I believe that there are certain things that make me, or anyone else homeschooling their children, a good teacher. Patience really isn't one of them, surprisingly. I believe that patience can be overrated. You gave birth to the children, you spent countless sleepless nights with them when they were teething or feverish, you raised them up, taught them to walk, taught them manners.... I could go on, but I think you get the idea. So I suppose you have done enough parenting? Is there a cut-off age when you don't have the "patience" required to educate them as well? I think not. I'm pretty sure that if you really thought about it, you have all of the skills and ability to homeschool, just as I did. Let's look at the most important of these here.
One thing you must have in mind in order to be successful at homeschooling is a goal. I see a lot of people who start off homeschooling with no particular goal, and then they wonder why nothing seems to be working for them. You must have a goal in order to meet a goal. Makes sense, doesn't it? When my oldest child was in preschool, I began the search for a better education for her. Before there were problems in school, before we even really had a reason to not LIKE public school. I always felt that there was something more for her, for all of them. So I began looking into my options in my spare time. I researched curricula, I researched the core standards for different states, I looked at the possibility of private schools, and what they had to offer. Years passed before God made a way for us to school our children at home, but that gave me a chance to see what worked for others and compare it to what I thought would work best for our family, and in such research, I was able to set a goal. Ask yourself what you want your children to get out of their education, year by year. Ask yourself why you want to keep them home. I believe that a large part of the success we have experienced in our schooling so far has been due to this fact. I KNOW what I want my children to understand and grasp, and I enforce all of the things that it will take for them to reach those goals.
The most important thing that I can muster up to face each day is- determination. I set a goal for each week, and I am determined to meet it. This sometimes means that we have to school through our weekend to get it done, or perhaps work later into the evening. Things often come up in our day to day that interrupt the regular flow of events, and therefore, mess with the schedule I have made, but I have to be willing to push through and get it done anyway, no matter what the sacrifice. Determination and motivation truly go hand in hand. If you don't have the motivation to get up each morning and hit the ground running, then perhaps homeschool ISN'T for you. On the same token, I find that by having a defined plan causes me to make myself stay on task, as does seeing the results.
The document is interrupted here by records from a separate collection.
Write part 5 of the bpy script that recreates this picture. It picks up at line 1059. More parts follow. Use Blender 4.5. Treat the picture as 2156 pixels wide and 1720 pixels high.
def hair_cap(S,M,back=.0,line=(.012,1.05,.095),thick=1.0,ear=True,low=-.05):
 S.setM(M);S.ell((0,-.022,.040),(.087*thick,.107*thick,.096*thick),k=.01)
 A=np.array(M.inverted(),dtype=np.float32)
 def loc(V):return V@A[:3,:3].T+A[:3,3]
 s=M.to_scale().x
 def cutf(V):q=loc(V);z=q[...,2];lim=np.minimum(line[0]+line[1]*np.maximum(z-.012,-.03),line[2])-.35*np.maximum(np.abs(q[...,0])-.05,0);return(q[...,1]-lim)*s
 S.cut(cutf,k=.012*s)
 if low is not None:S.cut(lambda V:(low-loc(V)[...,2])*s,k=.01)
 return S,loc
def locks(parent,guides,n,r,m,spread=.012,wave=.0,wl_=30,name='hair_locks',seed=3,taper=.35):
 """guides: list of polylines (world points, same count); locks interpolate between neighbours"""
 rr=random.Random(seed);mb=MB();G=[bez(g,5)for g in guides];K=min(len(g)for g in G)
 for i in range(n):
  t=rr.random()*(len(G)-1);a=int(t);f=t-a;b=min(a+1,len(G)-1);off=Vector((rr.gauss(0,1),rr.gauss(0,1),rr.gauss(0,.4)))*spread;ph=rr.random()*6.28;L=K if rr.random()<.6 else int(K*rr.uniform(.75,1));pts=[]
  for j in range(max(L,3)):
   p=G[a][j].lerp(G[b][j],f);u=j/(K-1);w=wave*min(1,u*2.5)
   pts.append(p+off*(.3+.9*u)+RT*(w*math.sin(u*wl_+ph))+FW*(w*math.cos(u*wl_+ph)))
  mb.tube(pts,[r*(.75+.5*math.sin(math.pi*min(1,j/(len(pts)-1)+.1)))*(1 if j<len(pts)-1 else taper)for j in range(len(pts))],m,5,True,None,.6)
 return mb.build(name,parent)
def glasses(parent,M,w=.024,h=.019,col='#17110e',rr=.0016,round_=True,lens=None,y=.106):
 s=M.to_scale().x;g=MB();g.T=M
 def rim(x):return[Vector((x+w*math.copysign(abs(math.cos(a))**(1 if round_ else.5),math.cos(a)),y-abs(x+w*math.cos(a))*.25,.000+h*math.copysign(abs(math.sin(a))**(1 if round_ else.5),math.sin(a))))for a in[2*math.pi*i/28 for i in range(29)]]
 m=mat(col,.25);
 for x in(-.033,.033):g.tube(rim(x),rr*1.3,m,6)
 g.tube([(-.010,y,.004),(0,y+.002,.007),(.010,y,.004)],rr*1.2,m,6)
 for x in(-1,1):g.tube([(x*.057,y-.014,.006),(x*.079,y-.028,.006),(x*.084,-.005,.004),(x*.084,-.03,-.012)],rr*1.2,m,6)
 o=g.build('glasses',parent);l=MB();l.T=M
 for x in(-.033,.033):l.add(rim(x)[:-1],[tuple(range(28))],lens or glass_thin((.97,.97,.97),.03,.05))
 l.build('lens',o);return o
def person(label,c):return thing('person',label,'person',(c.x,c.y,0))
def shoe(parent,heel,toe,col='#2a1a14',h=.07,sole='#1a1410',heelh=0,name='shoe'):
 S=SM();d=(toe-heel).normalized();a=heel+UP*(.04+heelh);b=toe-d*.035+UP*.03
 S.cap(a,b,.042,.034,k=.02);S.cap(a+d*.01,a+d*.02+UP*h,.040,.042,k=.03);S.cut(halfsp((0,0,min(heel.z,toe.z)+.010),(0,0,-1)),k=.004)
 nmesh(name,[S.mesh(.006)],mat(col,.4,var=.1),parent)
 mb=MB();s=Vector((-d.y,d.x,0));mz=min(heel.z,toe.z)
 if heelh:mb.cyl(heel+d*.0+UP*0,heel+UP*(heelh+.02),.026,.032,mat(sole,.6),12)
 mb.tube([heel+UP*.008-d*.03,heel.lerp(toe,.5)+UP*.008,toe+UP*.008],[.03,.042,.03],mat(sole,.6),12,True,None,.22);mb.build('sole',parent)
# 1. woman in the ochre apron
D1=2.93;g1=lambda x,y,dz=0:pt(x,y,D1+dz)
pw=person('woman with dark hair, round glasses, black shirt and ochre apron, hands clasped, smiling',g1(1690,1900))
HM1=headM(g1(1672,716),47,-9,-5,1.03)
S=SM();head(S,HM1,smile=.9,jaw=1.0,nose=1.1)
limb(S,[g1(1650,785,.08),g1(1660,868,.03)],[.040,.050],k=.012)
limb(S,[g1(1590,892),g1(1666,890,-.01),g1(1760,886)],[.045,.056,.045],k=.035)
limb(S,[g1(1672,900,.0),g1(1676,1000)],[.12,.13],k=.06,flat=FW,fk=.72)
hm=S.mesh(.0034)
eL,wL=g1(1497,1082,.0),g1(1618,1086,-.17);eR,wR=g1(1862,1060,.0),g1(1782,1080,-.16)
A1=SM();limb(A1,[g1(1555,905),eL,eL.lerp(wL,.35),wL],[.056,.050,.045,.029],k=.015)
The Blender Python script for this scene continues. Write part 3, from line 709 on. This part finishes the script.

Having a goal does no good if you don't have follow-through. Determination should be something that you can see before you start the process- if you don't have a true drive to educate your children from home, with determination and passion, then you will either give up too easily, or you will struggle through, and that does no one any good.
The only reason that people might need patience for homeschooling is because, perhaps, their children need to be disciplined. I'm not accusing anyone of anything, because my children are always in need of some discipline, but their behavior is the only thing that I have a struggle with. However, you may note that when they are not behaving, it is almost always the same rules they are breaking, meaning that I have to figure out a way to get through to them; it is more my fault than theirs. I am not saying that I am taking the blame for the choices that they make, because I do punish them, but there has to be a disconnect somewhere, either in the way that I choose to discipline them, or the desire to make the choice is stronger than the fear of discipline. In other words, patience is not what you need, but a strong backbone and a firm decision to educate and discipline your children is what you need. Mind you, it is a personal decision how you go about it, I'm not even going to touch the spanking or not spanking debate, but let me just say that if you are having trouble with your children, maybe you need to change the way you go about it, but be consistent- only time will tell if that method is working or not.
In review, patience isn't really something that must have in order to homeschool, all that you need is love for your children, compassion for their plight, passion for the cause, and good old fashioned discipline. I promise that even though it may be rocky at times, it will change your relationship with your children. It will also make you feel so grateful every time you hear on the news about a school bully, a school shooting, or a school child's suicide, because it could have been your child, instead, they are safe in your arms. The rewards far outweigh any of the frustration you may feel at times, I guarantee you they will.